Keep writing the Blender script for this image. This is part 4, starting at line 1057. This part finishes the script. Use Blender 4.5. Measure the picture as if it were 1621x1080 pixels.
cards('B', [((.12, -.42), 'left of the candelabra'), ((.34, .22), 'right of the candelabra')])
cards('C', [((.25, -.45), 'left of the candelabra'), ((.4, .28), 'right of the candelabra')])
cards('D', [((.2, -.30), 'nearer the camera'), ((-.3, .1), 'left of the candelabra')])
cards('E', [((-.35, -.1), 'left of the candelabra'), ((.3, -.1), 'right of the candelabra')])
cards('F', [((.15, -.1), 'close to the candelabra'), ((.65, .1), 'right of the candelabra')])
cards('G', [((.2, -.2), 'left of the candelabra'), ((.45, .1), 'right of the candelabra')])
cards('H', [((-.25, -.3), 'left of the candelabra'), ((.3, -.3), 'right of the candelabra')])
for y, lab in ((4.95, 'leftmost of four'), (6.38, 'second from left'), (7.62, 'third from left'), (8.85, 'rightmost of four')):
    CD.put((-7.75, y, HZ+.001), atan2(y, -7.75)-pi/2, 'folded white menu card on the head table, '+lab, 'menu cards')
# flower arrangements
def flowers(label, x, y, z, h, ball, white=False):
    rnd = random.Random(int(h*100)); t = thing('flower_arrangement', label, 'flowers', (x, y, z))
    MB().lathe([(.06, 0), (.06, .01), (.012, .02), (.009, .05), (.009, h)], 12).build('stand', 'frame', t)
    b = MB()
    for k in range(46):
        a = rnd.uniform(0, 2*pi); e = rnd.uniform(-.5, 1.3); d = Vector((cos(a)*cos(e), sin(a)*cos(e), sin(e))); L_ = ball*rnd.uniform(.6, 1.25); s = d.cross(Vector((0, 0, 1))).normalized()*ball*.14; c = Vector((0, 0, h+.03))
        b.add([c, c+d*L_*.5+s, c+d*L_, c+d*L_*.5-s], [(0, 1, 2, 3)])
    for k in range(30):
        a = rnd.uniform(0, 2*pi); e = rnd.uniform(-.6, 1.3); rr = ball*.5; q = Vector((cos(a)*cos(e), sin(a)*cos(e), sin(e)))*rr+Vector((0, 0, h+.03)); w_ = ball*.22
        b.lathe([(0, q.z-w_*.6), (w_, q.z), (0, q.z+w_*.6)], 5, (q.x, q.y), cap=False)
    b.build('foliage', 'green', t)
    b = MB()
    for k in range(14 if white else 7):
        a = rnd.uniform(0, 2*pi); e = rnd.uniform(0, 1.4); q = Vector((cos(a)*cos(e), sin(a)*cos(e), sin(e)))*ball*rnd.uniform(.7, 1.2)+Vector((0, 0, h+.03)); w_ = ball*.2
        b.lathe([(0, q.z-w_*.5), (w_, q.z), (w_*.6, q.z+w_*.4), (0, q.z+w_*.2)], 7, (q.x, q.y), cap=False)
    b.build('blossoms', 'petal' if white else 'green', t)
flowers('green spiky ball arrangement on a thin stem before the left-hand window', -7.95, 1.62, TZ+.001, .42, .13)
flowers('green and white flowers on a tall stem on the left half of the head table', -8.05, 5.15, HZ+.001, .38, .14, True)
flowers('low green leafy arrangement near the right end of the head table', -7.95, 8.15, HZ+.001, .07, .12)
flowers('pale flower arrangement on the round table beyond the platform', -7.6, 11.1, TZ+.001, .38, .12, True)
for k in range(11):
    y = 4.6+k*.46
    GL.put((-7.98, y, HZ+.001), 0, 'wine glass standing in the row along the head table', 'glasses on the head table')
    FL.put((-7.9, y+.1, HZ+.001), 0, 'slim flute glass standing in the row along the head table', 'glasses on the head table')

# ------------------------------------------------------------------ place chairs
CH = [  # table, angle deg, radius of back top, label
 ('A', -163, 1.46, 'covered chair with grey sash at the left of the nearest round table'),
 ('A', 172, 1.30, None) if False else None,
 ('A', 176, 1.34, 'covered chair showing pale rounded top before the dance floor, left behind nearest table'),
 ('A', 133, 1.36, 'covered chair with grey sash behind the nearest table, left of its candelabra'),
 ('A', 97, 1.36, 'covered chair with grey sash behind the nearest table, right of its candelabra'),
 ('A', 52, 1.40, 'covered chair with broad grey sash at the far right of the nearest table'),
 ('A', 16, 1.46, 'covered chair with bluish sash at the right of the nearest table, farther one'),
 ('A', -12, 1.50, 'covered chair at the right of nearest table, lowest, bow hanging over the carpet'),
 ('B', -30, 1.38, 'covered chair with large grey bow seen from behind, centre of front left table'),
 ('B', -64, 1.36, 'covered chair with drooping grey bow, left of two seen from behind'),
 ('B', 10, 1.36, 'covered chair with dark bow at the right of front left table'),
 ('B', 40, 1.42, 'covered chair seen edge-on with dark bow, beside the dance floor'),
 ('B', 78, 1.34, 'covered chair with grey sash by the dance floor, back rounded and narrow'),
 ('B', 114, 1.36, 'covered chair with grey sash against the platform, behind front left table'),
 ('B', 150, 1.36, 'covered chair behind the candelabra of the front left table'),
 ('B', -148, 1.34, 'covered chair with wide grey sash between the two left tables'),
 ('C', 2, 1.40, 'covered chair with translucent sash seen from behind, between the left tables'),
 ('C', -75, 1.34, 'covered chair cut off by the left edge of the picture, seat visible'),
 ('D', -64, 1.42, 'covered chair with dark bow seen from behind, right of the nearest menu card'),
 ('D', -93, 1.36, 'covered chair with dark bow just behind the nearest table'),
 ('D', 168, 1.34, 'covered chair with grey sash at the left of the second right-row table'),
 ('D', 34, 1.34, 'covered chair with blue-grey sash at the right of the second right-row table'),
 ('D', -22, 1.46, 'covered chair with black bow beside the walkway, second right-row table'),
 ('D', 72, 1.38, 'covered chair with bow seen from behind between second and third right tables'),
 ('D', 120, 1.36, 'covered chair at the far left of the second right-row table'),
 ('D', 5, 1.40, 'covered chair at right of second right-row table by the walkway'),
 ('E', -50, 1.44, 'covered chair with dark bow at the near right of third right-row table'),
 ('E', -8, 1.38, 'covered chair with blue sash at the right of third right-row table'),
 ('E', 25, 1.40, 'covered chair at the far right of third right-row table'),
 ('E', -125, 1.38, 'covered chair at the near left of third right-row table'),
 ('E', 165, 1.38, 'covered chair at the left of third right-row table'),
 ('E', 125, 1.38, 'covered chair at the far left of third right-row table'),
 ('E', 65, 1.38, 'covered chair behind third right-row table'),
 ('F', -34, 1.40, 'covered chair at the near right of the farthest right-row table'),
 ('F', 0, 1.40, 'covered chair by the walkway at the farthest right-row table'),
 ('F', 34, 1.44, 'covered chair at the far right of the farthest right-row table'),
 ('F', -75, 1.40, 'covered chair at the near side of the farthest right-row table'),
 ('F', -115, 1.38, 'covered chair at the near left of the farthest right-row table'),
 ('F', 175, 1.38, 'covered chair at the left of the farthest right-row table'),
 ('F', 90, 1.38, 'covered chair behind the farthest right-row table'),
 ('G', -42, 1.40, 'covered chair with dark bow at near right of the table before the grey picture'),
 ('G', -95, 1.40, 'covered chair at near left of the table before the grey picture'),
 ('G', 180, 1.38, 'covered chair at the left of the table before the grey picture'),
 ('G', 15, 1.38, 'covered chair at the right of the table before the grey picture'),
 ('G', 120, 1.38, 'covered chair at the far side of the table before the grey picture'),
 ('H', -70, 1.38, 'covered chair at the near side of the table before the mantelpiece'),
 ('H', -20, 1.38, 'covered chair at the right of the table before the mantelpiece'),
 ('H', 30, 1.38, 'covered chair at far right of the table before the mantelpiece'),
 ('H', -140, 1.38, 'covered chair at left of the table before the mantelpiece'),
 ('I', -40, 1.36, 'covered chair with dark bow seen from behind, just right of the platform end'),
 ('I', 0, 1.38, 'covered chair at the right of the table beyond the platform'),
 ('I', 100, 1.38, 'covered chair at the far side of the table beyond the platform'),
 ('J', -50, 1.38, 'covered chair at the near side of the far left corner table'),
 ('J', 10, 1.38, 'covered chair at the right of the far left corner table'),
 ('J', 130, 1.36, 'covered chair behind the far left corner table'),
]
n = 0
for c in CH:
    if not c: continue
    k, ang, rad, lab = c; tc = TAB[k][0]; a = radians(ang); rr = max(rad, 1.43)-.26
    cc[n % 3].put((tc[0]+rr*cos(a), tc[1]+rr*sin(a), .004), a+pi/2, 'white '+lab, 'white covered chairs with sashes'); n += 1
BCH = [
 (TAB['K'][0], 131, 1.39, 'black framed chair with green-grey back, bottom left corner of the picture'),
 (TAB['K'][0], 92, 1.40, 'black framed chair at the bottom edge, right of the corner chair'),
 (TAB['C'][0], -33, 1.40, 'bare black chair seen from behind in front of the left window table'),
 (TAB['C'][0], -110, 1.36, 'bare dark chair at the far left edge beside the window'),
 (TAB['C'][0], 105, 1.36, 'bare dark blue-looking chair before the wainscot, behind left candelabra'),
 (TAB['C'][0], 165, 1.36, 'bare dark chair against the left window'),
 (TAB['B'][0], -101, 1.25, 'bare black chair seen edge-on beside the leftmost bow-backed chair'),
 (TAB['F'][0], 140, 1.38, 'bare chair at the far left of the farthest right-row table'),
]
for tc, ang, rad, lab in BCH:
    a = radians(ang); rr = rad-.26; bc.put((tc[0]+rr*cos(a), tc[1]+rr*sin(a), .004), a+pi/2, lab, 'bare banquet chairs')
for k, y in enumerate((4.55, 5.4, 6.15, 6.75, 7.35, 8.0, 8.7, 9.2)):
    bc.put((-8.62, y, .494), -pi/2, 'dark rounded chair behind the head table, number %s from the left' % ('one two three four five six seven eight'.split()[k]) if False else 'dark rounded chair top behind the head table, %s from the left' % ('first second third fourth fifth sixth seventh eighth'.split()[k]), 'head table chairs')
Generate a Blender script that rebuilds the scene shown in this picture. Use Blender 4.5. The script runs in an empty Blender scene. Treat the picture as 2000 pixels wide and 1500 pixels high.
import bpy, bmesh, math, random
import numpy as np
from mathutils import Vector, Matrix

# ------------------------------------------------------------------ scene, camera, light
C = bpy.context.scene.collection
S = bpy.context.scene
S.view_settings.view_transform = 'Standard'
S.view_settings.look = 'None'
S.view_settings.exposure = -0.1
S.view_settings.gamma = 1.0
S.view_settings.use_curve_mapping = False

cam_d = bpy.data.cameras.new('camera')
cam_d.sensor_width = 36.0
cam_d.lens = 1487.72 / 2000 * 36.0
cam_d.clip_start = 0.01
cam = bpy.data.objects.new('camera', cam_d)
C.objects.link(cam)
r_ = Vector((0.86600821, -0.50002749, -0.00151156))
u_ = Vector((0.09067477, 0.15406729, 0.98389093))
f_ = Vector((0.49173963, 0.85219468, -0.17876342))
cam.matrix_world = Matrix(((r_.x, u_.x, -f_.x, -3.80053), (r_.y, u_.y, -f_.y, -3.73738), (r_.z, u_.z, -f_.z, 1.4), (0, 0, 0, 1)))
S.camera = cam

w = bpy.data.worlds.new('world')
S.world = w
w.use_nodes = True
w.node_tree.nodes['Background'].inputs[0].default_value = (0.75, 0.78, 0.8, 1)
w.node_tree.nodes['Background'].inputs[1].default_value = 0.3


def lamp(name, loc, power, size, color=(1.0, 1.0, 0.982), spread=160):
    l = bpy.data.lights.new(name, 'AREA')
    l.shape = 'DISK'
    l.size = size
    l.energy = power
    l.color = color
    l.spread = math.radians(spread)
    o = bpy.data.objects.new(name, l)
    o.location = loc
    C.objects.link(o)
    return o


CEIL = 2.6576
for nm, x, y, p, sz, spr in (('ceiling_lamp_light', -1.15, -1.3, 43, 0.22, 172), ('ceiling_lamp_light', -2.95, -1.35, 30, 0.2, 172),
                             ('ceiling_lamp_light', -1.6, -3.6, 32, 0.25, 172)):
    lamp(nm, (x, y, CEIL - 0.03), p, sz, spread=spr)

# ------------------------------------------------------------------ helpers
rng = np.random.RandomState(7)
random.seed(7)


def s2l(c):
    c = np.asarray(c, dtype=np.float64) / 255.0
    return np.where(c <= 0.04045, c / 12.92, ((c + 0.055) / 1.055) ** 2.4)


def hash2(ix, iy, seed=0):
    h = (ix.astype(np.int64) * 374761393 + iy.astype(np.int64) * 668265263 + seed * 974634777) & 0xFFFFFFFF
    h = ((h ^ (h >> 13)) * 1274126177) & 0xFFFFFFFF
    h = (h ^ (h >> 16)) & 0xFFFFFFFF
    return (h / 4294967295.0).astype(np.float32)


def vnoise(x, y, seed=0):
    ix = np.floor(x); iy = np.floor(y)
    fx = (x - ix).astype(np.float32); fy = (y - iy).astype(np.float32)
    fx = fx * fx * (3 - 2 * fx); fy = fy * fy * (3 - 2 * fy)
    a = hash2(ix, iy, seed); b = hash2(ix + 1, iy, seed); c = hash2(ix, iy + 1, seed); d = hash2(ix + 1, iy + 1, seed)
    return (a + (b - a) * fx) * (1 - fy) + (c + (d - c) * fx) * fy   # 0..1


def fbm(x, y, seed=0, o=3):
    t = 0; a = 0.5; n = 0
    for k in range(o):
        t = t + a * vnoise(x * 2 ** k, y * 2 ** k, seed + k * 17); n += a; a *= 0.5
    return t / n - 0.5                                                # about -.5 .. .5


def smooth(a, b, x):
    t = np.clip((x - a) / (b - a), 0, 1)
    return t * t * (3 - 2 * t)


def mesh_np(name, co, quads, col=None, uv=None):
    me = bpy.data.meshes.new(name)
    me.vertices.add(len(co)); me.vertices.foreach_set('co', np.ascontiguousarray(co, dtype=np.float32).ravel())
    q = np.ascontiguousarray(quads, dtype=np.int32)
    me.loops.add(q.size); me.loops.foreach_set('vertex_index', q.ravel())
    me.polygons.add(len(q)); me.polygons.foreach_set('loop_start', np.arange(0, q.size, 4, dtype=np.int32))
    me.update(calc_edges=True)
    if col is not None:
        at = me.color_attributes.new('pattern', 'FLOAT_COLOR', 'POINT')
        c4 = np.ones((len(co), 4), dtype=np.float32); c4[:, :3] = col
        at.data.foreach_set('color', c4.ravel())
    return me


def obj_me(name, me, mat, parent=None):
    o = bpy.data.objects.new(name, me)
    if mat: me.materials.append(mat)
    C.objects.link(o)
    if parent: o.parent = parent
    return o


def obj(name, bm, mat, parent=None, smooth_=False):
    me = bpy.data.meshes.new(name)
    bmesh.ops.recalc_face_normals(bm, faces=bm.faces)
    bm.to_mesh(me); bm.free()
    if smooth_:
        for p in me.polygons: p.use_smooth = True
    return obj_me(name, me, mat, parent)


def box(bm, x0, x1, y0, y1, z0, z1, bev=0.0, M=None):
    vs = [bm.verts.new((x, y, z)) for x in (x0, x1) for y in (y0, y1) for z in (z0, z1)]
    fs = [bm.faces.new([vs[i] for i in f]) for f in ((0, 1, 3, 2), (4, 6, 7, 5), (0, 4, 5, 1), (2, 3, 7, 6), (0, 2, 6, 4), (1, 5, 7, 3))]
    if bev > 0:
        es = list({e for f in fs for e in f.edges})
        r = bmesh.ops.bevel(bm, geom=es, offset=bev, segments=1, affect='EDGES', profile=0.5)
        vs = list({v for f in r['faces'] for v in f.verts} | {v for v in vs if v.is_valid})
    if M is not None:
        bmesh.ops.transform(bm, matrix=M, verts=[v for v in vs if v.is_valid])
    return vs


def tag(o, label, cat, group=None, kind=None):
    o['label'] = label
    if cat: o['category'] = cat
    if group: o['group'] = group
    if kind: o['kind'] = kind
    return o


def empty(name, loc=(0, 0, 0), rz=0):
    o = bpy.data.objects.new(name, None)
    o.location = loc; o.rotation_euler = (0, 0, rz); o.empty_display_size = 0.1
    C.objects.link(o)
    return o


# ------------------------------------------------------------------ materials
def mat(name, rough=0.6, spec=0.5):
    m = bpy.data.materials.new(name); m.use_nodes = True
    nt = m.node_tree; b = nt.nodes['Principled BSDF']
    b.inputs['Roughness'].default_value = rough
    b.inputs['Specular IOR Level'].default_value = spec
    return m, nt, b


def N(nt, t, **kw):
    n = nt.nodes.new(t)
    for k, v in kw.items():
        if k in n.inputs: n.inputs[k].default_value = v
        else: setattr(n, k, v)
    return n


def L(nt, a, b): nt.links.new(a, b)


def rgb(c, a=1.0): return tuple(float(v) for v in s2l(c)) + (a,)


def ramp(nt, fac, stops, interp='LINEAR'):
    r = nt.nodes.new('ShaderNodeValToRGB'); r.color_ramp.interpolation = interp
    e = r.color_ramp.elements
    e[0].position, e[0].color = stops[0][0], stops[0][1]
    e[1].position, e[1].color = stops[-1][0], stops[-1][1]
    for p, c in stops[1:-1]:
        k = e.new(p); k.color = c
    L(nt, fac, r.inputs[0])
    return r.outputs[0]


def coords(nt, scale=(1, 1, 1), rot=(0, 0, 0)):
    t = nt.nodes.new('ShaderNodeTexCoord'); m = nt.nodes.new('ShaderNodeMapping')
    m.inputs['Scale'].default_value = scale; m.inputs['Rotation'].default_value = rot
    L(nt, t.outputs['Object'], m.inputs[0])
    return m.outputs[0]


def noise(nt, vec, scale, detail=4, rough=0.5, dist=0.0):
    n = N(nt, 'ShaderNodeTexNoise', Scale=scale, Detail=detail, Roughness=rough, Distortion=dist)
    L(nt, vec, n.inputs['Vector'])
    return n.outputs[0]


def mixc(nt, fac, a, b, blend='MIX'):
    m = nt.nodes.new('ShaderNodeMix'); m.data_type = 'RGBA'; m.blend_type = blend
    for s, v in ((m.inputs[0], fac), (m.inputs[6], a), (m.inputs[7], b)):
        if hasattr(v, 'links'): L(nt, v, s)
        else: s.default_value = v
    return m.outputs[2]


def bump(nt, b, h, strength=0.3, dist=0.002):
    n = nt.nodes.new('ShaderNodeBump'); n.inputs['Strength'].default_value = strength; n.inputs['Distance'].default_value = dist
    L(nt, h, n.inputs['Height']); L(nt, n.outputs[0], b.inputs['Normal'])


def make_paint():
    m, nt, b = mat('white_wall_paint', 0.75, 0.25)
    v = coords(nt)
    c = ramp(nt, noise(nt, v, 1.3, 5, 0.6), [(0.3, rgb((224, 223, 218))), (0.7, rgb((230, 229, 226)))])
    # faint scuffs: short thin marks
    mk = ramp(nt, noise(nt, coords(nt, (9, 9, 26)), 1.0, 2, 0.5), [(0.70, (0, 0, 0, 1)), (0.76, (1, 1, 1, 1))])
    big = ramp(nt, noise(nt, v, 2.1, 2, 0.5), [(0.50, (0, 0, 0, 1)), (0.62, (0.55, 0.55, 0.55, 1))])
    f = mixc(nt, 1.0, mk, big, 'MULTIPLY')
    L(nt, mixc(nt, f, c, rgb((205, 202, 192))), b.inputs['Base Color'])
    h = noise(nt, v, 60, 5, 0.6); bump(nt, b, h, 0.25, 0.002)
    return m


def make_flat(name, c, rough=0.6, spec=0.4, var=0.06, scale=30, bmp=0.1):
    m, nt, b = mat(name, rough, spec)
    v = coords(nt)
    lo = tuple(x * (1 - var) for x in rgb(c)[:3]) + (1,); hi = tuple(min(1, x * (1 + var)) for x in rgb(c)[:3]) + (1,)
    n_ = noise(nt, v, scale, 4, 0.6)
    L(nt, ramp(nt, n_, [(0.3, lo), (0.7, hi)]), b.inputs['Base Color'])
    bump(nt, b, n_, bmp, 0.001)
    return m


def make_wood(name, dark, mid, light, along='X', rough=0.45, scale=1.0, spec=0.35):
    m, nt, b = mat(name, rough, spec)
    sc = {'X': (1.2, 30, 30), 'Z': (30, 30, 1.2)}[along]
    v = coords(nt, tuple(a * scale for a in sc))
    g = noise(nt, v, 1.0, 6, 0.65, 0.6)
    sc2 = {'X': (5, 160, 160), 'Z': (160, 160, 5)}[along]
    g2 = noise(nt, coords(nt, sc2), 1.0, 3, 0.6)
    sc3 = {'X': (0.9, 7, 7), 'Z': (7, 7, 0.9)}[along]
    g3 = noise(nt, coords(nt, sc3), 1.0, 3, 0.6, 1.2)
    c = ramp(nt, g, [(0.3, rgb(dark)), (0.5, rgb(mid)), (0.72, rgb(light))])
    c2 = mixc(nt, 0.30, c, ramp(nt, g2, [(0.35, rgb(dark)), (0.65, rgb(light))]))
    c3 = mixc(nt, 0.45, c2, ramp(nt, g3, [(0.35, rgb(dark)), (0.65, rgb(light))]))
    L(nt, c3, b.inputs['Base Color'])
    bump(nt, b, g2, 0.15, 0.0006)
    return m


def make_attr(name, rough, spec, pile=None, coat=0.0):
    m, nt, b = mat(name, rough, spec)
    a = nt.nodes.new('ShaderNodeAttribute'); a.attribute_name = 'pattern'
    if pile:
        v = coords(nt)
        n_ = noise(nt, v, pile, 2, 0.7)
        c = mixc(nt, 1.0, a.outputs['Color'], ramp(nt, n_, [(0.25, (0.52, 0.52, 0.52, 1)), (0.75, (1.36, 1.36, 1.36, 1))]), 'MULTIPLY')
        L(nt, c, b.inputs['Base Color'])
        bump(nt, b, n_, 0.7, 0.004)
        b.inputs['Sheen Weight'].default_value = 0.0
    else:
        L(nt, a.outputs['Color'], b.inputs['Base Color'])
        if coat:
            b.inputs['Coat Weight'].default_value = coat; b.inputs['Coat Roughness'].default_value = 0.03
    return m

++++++

Task objective | Output nothing except the lines from the line with "Generate a Blender" through the line with "random.seed(7)", copied exactly, end lines included.

Reply |
Generate a Blender script that rebuilds the scene shown in this picture. Use Blender 4.5. The script runs in an empty Blender scene. Treat the picture as 2000 pixels wide and 1500 pixels high.
import bpy, bmesh, math, random
import numpy as np
from mathutils import Vector, Matrix

# ------------------------------------------------------------------ scene, camera, light
C = bpy.context.scene.collection
S = bpy.context.scene
S.view_settings.view_transform = 'Standard'
S.view_settings.look = 'None'
S.view_settings.exposure = -0.1
S.view_settings.gamma = 1.0
S.view_settings.use_curve_mapping = False

cam_d = bpy.data.cameras.new('camera')
cam_d.sensor_width = 36.0
cam_d.lens = 1487.72 / 2000 * 36.0
cam_d.clip_start = 0.01
cam = bpy.data.objects.new('camera', cam_d)
C.objects.link(cam)
r_ = Vector((0.86600821, -0.50002749, -0.00151156))
u_ = Vector((0.09067477, 0.15406729, 0.98389093))
f_ = Vector((0.49173963, 0.85219468, -0.17876342))
cam.matrix_world = Matrix(((r_.x, u_.x, -f_.x, -3.80053), (r_.y, u_.y, -f_.y, -3.73738), (r_.z, u_.z, -f_.z, 1.4), (0, 0, 0, 1)))
S.camera = cam

w = bpy.data.worlds.new('world')
S.world = w
w.use_nodes = True
w.node_tree.nodes['Background'].inputs[0].default_value = (0.75, 0.78, 0.8, 1)
w.node_tree.nodes['Background'].inputs[1].default_value = 0.3


def lamp(name, loc, power, size, color=(1.0, 1.0, 0.982), spread=160):
    l = bpy.data.lights.new(name, 'AREA')
    l.shape = 'DISK'
    l.size = size
    l.energy = power
    l.color = color
    l.spread = math.radians(spread)
    o = bpy.data.objects.new(name, l)
    o.location = loc
    C.objects.link(o)
    return o


CEIL = 2.6576
for nm, x, y, p, sz, spr in (('ceiling_lamp_light', -1.15, -1.3, 43, 0.22, 172), ('ceiling_lamp_light', -2.95, -1.35, 30, 0.2, 172),
                             ('ceiling_lamp_light', -1.6, -3.6, 32, 0.25, 172)):
    lamp(nm, (x, y, CEIL - 0.03), p, sz, spread=spr)

# ------------------------------------------------------------------ helpers
rng = np.random.RandomState(7)
random.seed(7)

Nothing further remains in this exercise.